Ce phénomène, qui a dépeuplé les villages, touche désormais les jeunes diplômés "à la recherche d'un avenir meilleur pour leurs enfants", a-t-elle ajouté.

"Un Moldave sur cent quitte le pays chaque année. Il s'agit du taux d'émigration le plus élevé de la région", souligne pour sa part la ministre du Travail, Stela Grigoras, dans une interview à l'AFP.

Selon elle, "le temps où l'on ressentait les effets positifs de l'émigration commence à toucher à sa fin".
Si en 2008 les transferts d'argent des Moldaves travaillant à l'étranger s'élevaient à 1,66 milliard de dollars (1,5 milliard d'euros), soit 27% du produit intérieur brut du pays, en 2015 ils ont baissé de 30%.
La chute a été encore plus drastique pour les transferts en provenance de Russie, moins 45%, avec un montant moyen passé de 400 dollars en 2014 à 280 dollars l'année dernière, selon des chiffres officiels.
Les analystes mettent en cause la forte dévaluation du rouble et la contraction de l'économie russe, provoquée par l'effondrement des cours du pétrole et les sanctions économiques imposées par les Occidentaux à cause de la crise ukrainienne.

Mais la crise n'a pas frappé que la Russie.

Veronica, 32 ans, raconte avoir rêvé de rejoindre son frère et ses trois soeurs établis en Italie, avant de renoncer en raison de la détérioration des conditions économiques.

"Paradoxalement, ma soeur qui est femme de ménage gagne plus que son mari, italien, employé dans une agence immobilière", explique-t-elle.

Du coup, les colis qu'ils envoyaient aux parents restés en Moldavie se sont faits rares. "Tous les salaires ont été réduits la-bas", dit Veronica.
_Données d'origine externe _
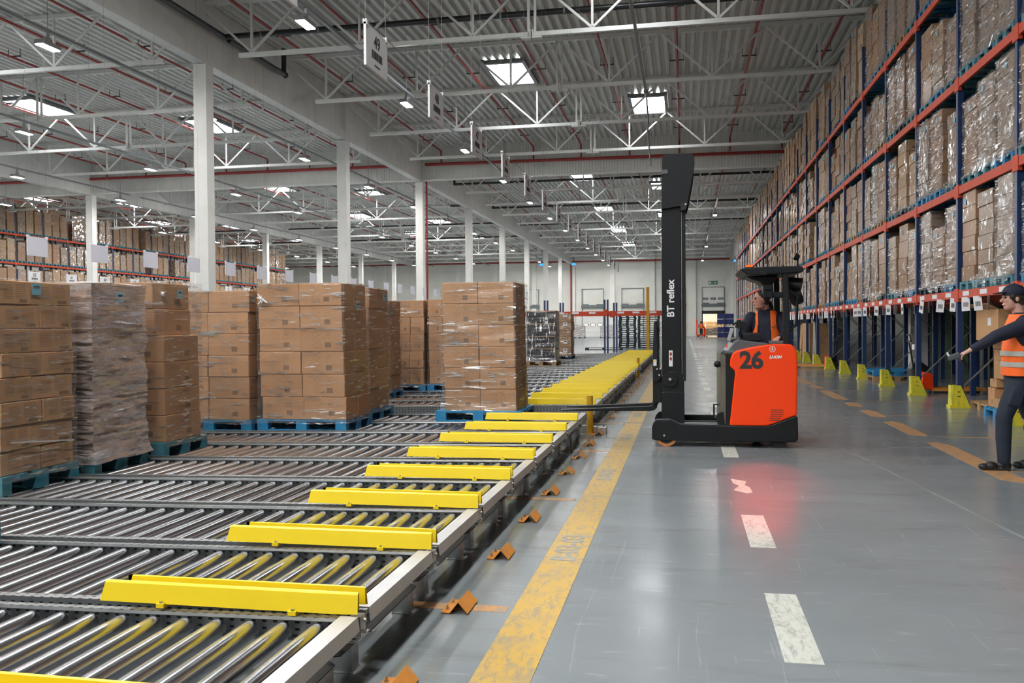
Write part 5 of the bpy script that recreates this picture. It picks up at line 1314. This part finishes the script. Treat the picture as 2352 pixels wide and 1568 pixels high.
tobj('hood_pulley', MB().prism([(-.045, 2.93), (-.045, 3.02), (.045, 3.04), (.02, 2.95)], 'y', ya+.16, ya+.30), M['rubber']); tobj('bolt', MB().cyl((.018, ya+.15, 3.01), (.018, ya+.16, 3.01), .01, 10), M['bolt'])
cov = [(-.285, .12), (-.285, .70), (-.285, .86), (-.20, .925), (-.10, .925), (-.05, .90), (-.02, .85), (-.008, .78), (-.010, .12)]
tobj('mast_cover', MB().prism(cov, 'y', ya+.14, ya+.22), M['tdark'], bevel=.008)
tobj('lower_cover', MB().prism([(-.289, .10), (-.289, .66), (-.275, .67), (-.02, .67), (-.005, .66), (-.005, .10)], 'y', ya+.125, ya+.14), M['tdark'], bevel=.006)
tobj('pulley_disc', MB().cyl((-.182, ya+.105, .83), (-.182, ya+.14, .83), .092, 32).cyl((-.182, ya+.095, .83), (-.182, ya+.105, .83), .045, 24), M['tblack'], smooth=True)
tobj('centre_bolt', MB().cyl((-.182, ya+.08, .83), (-.182, ya+.095, .83), .018, 14), M['bolt'], smooth=True)
tobj('hydraulic_hose', MB().cyl((-.020, ya+.24, .85), (-.020, ya+.24, 3.0), .012, 8).cyl((.0, ya+.24, .80), (.0, ya+.24, 3.0), .014, 8), M['rubber'], smooth=True)
tobj('lift_cylinder', MB().cyl((-.035, ya+.26, .78), (-.035, ya+.26, 2.97), .010, 10), M['steel'], smooth=True)
bt = text('mast_lettering', 'BT reflex', .125, tk, (0, 0, 0), (PI/2, -PI/2, 0), M['paper'], .001, bold=.003); bt.location = Vector((-.168, ya+.215, 1.84))-T0; part(bt, 'white lettering on the mast')
tobj('warning_label', MB().box(-.197, -.150, ya+.215, ya+.219, .985, 1.185), M['paper']); tobj('label_print', MB().box(-.186, -.160, ya+.213, ya+.215, 1.12, 1.16).box(-.186, -.160, ya+.213, ya+.215, 1.06, 1.10), M['red'])
# fork carriage and forks
tobj('carriage', MB().box(-.385, -.33, ya+.30, yb-.30, .50, .98).box(-.36, -.29, ya+.28, ya+.33, .52, .96).box(-.335, -.275, ya+.30, ya+.42, .62, .70), M['tblack'], bevel=.006)
tobj('load_guard', MB().prism([(-.405, .95), (-.385, 1.54), (-.35, 1.56), (-.345, 1.50), (-.335, .95)], 'y', ya+.26, ya+.30).prism([(-.405, .95), (-.385, 1.54), (-.35, 1.56), (-.345, 1.50), (-.335, .95)], 'y', yb-.30, yb-.26).box(-.38, -.35, ya+.3, yb-.3, 1.46, 1.50), M['tblack'], bevel=.005)
tobj('carriage_plate', MB().prism([(-.40, .80), (-.40, .98), (-.36, .99), (-.30, .955), (-.295, .88), (-.30, .83), (-.335, .79)], 'y', ya+.23, ya+.26), M['tblack'], bevel=.005)
b = MB()
for x, z in ((-.345, .952), (-.305, .955), (-.318, .875)): b.cyl((x, ya+.22, z), (x, ya+.235, z), .011, 12)
tobj('bolt', b, M['bolt'], smooth=True)
tobj('small_label', MB().box(-.392, -.352, ya+.255, ya+.26, .99, 1.07), M['paper']); tobj('label_print', MB().box(-.382, -.362, ya+.253, ya+.255, 1.04, 1.06), M['yellow'])
for yc in (ya+.42, yb-.34):
    fk = [(-.405, 1.0), (-.405, .50), (-.42, .470), (-.46, .462), (-1.585, .408), (-1.60, .400), (-1.585, .394), (-1.30, .392), (-.44, .402), (-.385, .415), (-.352, .45), (-.350, 1.0)]
    tobj('fork', MB().prism(fk, 'y', yc-.05, yc+.05), M['tdark'], bevel=.006)
tobj('tilt_cylinder', MB().cyl((-.34, ya+.45, .62), (-.27, ya+.45, .66), .02, 10), M['steel'], smooth=True)
# red warning light thrown on the floor beside the truck
tobj('warning_lamp', MB().box(.90, .98, ya-.02, ya+.02, 2.10, 2.15), M['tblack'], bevel=.006)
ld = bpy.data.lights.new('red_warning_light', 'SPOT'); ld.color = (1, .02, .02); ld.energy = 240; ld.spot_size = math.radians(41); ld.spot_blend = .7; ld.shadow_soft_size = .05
lo = bpy.data.objects.new('red_warning_light', ld); COL.objects.link(lo); lo.location = (.92, ya-.05, 2.08)
d = Vector((.74, 8.8, 0))-Vector(lo.location); lo.rotation_euler = d.to_track_quat('-Z', 'Y').to_euler(); lo.scale = (.6, 1, 1)

# driver, sitting sideways with his chest to the viewer, looking towards the forks
dv = thing('person', 'seated driver in orange high-visibility vest looking towards the raised forks', 'person', (1.0, 11.62, 1.05))
O = Vector((1.0, 11.62, 1.05))
hR = Rz(.30); hc = L(.955, 11.60, 1.815)
b = MB(); head(b, hc, hR, 1.03)
chain(b, [(L(.985, 11.64, 1.77), .062), (L(1.01, 11.68, 1.66), .068)])
torso(b, [(.02, .06, .58, .16, .10, 0), (.02, .06, .3, .15, .11, 0), (.02, .05, .1, .15, .12, 0)])
chain(b, [(L(.83, 11.66, 1.60), .05), (L(.74, 11.55, 1.38), .04), (L(.80, 11.40, 1.33), .03)]); hand(b, L(.80, 11.40, 1.33), (.6, -.8, 0), (0, 0, -1), .7)
chain(b, [(L(1.20, 11.68, 1.60), .05), (L(1.25, 11.56, 1.38), .04), (L(1.14, 11.33, 1.33), .03)]); hand(b, L(1.14, 11.33, 1.33), (-.3, -.9, 0), (0, 0, -1), .5)
for s in (-.1, .1): chain(b, [(L(1.0+s, 11.70, 1.10), .085), (L(.93+s, 11.36, 1.10), .065), (L(.93+s, 11.38, .60), .04)])
fuse('body', b, .0075, M['skin'], dv, 3); eyes(dv, hc, hR, 1.03)
b = MB(); b.ball(hc+hR @ Vector((.022, 0, .050)), .096, 12, 18, sc=(1.0, .88, .86), rot=hR); b.ball(hc+hR @ Vector((.06, 0, -.01)), .06, 8, 12, sc=(.8, 1.12, 1.0), rot=hR)
fuse('hair', b, .006, M['hair'], dv, 1)
b = MB()
torso(b, [(.0, .07, .0, .19, .14, 0), (.0, .06, .15, .195, .15, 0), (.01, .06, .32, .19, .14, 0), (.015, .06, .48, .205, .13, 0), (.02, .07, .57, .18, .115, 0), (.02, .07, .63, .11, .095, 0), (.02, .07, .66, .08, .08, 0)])
chain(b, [(L(.835, 11.67, 1.59), .080), (L(.77, 11.60, 1.48), .070), (L(.735, 11.54, 1.38), .060), (L(.79, 11.42, 1.335), .042)])
chain(b, [(L(1.195, 11.68, 1.59), .080), (L(1.24, 11.60, 1.47), .070), (L(1.25, 11.55, 1.38), .060), (L(1.155, 11.36, 1.335), .042)])
fuse('sweatshirt', b, .009, M['navy'], dv, 4)
b = MB(); torso(b, [(.0, .07, .0, .205, .155, 0), (.0, .06, .15, .208, .163, 0), (.01, .06, .32, .204, .155, 0), (.015, .06, .46, .20, .150, 0), (.02, .07, .56, .165, .135, 0), (.02, .07, .635, .12, .11, 0)], 24)
vest = fuse('high_visibility_vest', b, .008, M['hivis'], dv, 3)
cut(vest, (0, 0, .63), (0, 0, 1)); cut(vest, (0, 0, .02), (0, 0, -1))
bm = bmesh.new(); bm.from_mesh(vest.data)   # open front, V towards the waist, and arm holes
dl = []
for f in bm.faces:
    c = f.calc_center_median()
    if c.y < .0 and abs(c.x+.01) < .075+.06*max(0, (.50-c.z))+.0*(c.z > .5): dl.append(f)
    elif (abs(c.x-.01)-.20)**2/.0055+(c.z-.50)**2/.028 < 1 and c.y > -.12: dl.append(f)
bmesh.ops.delete(bm, geom=list(set(dl)), context='FACES'); bm.to_mesh(vest.data); bm.free()
sol = vest.modifiers.new('s', 'SOLIDIFY'); sol.thickness = .006
obj('reflective_patch', MB().box(.105, .185, -.105, -.099, .22, .275), M['reflect'], dv, rot=(0, -.12, .25))
txt = text('chest_mark', 'eon', .035, dv, (.10, -.107, .435), (PI/2, 0, .18), M['ink'], .001) if False else obj('chest_mark', MB().tube([(.075, -.098, .425), (.10, -.1, .41), (.12, -.1, .435), (.14, -.097, .42), (.165, -.093, .44)], .003, 5), M['ink'], dv)
b = MB()
for s in (-.1, .1): chain(b, [(L(1.0+s, 11.70, 1.12), .105), (L(.93+s, 11.37, 1.11), .082), (L(.93+s, 11.38, .85), .065), (L(.93+s, 11.38, .56), .055)])
fuse('trousers', b, .010, M['navyt'], dv, 3)
b = MB(); shoe(b, *L(.93-.1, 11.36, .425), PI/2); shoe(b, *L(.93+.1, 11.36, .425), PI/2); fuse('shoes', b, .007, M['shoe'], dv, 1)

# far worker standing on a small red truck by the open dock
fw_ = thing('pallet_truck', 'small far orange pallet truck by the open dock door', 'forklift', (2.05, 118, 0))
obj('body', MB().prism([(-.45, .15), (.75, .15), (.75, .9), (.5, 1.3), (.38, 1.3), (.35, .35), (-.45, .3)], 'y', -.4, .4), M['truckor'], fw_, bevel=.03)
obj('back_post', MB().box(-.55, -.42, -.4, .4, .2, 2.3), M['truckor'], fw_, bevel=.02); obj('wheel', MB().cyl((-.3, -.3, .12), (-.3, .3, .12), .12, 12).cyl((.5, -.3, .12), (.5, .3, .12), .12, 12), M['rubber'], fw_)
fp = thing('person', 'tiny far worker in orange vest standing on the pallet truck by the open dock', 'person', (2.1, 117.5, .2))
b = MB(); b.ball((0, 0, 1.68), .12, 8, 12); chain(b, [((-.09, 0, .1), .07), ((-.1, 0, .9), .1)], 8); chain(b, [((.09, 0, .1), .07), ((.1, 0, .9), .1)], 8); torso(b, [(0, 0, .8, .17, .12, 0), (0, 0, 1.4, .2, .13, 0), (0, 0, 1.55, .08, .08, 0)]); chain(b, [((-.22, 0, 1.42), .07), ((-.3, 0, 1.1), .055), ((-.15, -.3, 1.0), .05)], 8); chain(b, [((.22, 0, 1.42), .07), ((.3, 0, 1.1), .055), ((.3, -.2, .95), .05)], 8)
fuse('body', b, .03, M['navyt'], fp, 1)
b = MB(); torso(b, [(0, 0, .88, .20, .15, 0), (0, 0, 1.4, .23, .16, 0), (0, 0, 1.5, .15, .12, 0)]); obj('high_visibility_vest', b, M['hivis'], fp, smooth=True)
obj('hair', MB().ball((0, 0, 1.72), .125, 8, 12, sc=(1, 1, .9)), M['hair'], fp, smooth=True)
# blue spot lamps high up before the far wall
for i, x in enumerate((6.3, -14.0, -18.2)):
    t = thing('blue_signal_lamp', 'small blue lamp below the roof trusses before the far wall, %s from the aisle rack' % ORD[i], 'lamp', (x, 113, 9.4))
    obj('lamp_head', MB().cyl((0, 0, 0), (0, 0, .25), .35, 12, .2), M['bluel'], t, smooth=True); obj('rod', MB().cyl((0, 0, .25), (0, 0, 2.75), .03, 6), M['dgrey'], t)
for o in bpy.data.objects:
    if o.type == 'MESH' and o.name.startswith('tmp'): bpy.data.objects.remove(o)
En outre, selon Mme Grigoras, "de plus en plus d'enfants de migrants ont rejoint leurs parents et ces derniers n'envoient plus d'argent en Moldavie".

Pour encourager les migrants à revenir et à investir dans leur pays, les autorités ont lancé plusieurs programmes, promettant entre autres de verser un leu moldave (soit 0,046 euro) pour chaque leu investi par un migrant, indique Mme Coptu.

Ioana Jumir, 23 ans, originaire de Rusestii Noi (centre), raconte à l'AFP avoir mis sur pied une petite affaire espérant que cela lui permettrait de revenir dans son pays d'origine après avoir travaillé en Russie, en Pologne et en Grèce.

"Mais quand j'ai fait mes comptes, j'ai vu que cela ne valait pas la peine", regrette-t-elle.

Emigrante de la deuxième génération --ses parents sont partis en Russie et l'ont laissée à la charge de sa grand-mère quand elle avait huit ans--, Ioana espère qu'un jour les Moldaves ne seront plus contraints de "travailler comme des esclaves" dans d'autres pays.

Mais pour l'heure, "la Moldavie est comme une feuille qui flotte sur l'eau", sans direction, au gré des décisions d'hommes politiques "dont le seul but est de s'enrichir le plus possible", regrette Ioana.